**Description of the task:**
Hand back each line, unchanged, from the top down to the line where "24), M['black_rubber'], b_)" sits.

## BEGIN Stored data

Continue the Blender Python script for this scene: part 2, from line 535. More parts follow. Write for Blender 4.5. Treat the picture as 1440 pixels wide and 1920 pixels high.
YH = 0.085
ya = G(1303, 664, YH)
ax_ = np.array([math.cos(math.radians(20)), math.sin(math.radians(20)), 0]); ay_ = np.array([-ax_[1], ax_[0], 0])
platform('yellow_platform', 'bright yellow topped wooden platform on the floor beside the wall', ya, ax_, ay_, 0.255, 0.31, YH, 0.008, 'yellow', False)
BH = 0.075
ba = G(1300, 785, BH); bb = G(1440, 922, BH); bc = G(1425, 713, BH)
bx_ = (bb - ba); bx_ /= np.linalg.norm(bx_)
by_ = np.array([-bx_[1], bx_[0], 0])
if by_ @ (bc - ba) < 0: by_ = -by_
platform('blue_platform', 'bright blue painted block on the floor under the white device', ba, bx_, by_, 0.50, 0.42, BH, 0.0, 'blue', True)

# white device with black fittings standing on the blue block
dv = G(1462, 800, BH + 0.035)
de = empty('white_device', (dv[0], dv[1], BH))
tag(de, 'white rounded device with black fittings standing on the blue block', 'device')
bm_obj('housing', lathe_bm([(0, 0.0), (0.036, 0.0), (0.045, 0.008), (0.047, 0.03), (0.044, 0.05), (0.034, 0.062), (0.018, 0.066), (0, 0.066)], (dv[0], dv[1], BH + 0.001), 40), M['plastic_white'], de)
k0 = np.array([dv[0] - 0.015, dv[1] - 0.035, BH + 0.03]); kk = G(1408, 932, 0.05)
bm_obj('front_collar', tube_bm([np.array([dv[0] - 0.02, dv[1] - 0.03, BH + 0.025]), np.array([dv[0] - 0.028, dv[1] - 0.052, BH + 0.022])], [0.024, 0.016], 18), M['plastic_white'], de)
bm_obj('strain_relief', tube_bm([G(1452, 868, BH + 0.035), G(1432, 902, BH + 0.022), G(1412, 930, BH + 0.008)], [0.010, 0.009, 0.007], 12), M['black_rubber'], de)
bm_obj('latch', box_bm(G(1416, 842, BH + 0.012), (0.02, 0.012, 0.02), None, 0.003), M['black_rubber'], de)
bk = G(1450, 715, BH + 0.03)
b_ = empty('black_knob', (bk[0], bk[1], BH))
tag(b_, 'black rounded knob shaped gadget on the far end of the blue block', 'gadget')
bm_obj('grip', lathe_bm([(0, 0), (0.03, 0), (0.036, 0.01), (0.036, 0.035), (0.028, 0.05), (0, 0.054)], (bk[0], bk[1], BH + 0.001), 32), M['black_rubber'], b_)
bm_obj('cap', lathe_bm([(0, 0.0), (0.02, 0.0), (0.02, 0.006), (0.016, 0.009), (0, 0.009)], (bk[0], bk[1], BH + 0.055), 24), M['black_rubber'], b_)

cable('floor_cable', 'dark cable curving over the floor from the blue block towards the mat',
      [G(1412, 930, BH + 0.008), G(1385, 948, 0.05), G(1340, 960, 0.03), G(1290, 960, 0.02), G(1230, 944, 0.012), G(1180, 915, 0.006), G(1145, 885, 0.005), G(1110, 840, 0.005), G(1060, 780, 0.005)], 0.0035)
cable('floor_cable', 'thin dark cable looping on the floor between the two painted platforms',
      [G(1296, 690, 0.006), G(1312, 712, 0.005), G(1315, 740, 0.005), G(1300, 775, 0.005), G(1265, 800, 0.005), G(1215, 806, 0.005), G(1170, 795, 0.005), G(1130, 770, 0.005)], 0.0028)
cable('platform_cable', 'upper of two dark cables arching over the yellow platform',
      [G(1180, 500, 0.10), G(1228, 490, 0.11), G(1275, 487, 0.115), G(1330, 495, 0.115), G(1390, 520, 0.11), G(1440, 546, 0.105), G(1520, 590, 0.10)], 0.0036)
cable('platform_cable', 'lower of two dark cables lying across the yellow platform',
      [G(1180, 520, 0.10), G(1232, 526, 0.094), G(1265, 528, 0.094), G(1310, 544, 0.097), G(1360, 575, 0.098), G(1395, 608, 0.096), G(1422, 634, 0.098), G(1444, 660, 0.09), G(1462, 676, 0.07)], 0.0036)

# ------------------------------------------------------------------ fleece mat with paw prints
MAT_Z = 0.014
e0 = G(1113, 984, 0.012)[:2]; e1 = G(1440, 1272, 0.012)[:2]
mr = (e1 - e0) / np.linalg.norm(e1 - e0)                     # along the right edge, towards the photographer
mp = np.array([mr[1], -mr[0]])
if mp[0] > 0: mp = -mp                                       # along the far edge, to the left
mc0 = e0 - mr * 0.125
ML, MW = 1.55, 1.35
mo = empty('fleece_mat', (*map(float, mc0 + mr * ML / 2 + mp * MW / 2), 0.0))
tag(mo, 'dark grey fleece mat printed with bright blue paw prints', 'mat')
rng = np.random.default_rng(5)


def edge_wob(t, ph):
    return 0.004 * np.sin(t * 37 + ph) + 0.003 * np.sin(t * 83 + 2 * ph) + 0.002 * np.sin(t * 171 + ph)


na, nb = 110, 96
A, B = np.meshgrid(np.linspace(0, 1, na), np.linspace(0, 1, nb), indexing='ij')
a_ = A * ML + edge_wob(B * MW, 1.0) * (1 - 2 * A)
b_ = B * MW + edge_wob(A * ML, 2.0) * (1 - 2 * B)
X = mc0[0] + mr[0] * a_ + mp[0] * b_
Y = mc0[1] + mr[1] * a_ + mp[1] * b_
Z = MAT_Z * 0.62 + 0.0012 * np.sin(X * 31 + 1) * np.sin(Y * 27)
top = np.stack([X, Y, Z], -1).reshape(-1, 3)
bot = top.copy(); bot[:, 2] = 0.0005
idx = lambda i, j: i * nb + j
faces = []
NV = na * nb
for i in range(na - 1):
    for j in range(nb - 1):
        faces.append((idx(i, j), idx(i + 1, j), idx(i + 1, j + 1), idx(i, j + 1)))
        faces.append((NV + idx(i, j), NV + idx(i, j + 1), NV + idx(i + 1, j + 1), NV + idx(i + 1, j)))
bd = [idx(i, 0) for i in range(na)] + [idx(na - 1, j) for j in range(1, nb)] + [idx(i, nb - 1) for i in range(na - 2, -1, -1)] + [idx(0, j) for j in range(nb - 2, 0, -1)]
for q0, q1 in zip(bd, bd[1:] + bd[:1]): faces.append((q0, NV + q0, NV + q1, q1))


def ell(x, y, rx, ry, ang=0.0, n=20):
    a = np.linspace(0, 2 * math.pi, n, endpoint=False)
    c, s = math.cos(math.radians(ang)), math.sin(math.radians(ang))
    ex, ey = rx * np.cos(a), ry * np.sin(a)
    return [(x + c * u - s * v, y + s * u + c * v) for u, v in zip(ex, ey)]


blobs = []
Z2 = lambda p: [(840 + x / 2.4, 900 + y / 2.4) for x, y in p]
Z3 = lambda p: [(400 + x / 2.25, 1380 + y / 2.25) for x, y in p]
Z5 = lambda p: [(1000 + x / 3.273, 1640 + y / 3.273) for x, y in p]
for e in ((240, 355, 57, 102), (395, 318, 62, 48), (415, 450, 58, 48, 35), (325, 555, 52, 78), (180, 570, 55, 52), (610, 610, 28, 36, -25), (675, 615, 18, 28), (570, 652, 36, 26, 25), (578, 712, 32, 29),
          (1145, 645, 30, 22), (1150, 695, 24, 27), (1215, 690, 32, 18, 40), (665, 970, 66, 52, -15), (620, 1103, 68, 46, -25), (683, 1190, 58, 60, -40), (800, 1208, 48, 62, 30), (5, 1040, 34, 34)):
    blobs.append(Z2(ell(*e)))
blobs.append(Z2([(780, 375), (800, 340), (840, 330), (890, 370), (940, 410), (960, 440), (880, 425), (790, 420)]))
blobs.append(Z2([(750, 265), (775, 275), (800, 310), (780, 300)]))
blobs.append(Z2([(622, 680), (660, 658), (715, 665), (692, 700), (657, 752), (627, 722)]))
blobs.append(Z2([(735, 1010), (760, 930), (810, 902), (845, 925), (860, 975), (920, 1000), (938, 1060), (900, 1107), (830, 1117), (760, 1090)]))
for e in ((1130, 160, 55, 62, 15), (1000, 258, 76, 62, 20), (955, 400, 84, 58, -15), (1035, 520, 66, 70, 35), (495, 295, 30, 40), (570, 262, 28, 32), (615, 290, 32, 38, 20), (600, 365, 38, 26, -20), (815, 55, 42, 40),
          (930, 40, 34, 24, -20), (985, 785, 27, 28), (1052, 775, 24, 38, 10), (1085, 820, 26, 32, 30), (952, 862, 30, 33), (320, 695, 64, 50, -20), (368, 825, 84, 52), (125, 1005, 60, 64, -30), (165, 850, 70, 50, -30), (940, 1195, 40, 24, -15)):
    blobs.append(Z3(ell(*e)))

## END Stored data

**The completed task:**
Continue the Blender Python script for this scene: part 2, from line 535. More parts follow. Write for Blender 4.5. Treat the picture as 1440 pixels wide and 1920 pixels high.
YH = 0.085
ya = G(1303, 664, YH)
ax_ = np.array([math.cos(math.radians(20)), math.sin(math.radians(20)), 0]); ay_ = np.array([-ax_[1], ax_[0], 0])
platform('yellow_platform', 'bright yellow topped wooden platform on the floor beside the wall', ya, ax_, ay_, 0.255, 0.31, YH, 0.008, 'yellow', False)
BH = 0.075
ba = G(1300, 785, BH); bb = G(1440, 922, BH); bc = G(1425, 713, BH)
bx_ = (bb - ba); bx_ /= np.linalg.norm(bx_)
by_ = np.array([-bx_[1], bx_[0], 0])
if by_ @ (bc - ba) < 0: by_ = -by_
platform('blue_platform', 'bright blue painted block on the floor under the white device', ba, bx_, by_, 0.50, 0.42, BH, 0.0, 'blue', True)

# white device with black fittings standing on the blue block
dv = G(1462, 800, BH + 0.035)
de = empty('white_device', (dv[0], dv[1], BH))
tag(de, 'white rounded device with black fittings standing on the blue block', 'device')
bm_obj('housing', lathe_bm([(0, 0.0), (0.036, 0.0), (0.045, 0.008), (0.047, 0.03), (0.044, 0.05), (0.034, 0.062), (0.018, 0.066), (0, 0.066)], (dv[0], dv[1], BH + 0.001), 40), M['plastic_white'], de)
k0 = np.array([dv[0] - 0.015, dv[1] - 0.035, BH + 0.03]); kk = G(1408, 932, 0.05)
bm_obj('front_collar', tube_bm([np.array([dv[0] - 0.02, dv[1] - 0.03, BH + 0.025]), np.array([dv[0] - 0.028, dv[1] - 0.052, BH + 0.022])], [0.024, 0.016], 18), M['plastic_white'], de)
bm_obj('strain_relief', tube_bm([G(1452, 868, BH + 0.035), G(1432, 902, BH + 0.022), G(1412, 930, BH + 0.008)], [0.010, 0.009, 0.007], 12), M['black_rubber'], de)
bm_obj('latch', box_bm(G(1416, 842, BH + 0.012), (0.02, 0.012, 0.02), None, 0.003), M['black_rubber'], de)
bk = G(1450, 715, BH + 0.03)
b_ = empty('black_knob', (bk[0], bk[1], BH))
tag(b_, 'black rounded knob shaped gadget on the far end of the blue block', 'gadget')
bm_obj('grip', lathe_bm([(0, 0), (0.03, 0), (0.036, 0.01), (0.036, 0.035), (0.028, 0.05), (0, 0.054)], (bk[0], bk[1], BH + 0.001), 32), M['black_rubber'], b_)
bm_obj('cap', lathe_bm([(0, 0.0), (0.02, 0.0), (0.02, 0.006), (0.016, 0.009), (0, 0.009)], (bk[0], bk[1], BH + 0.055), 24), M['black_rubber'], b_)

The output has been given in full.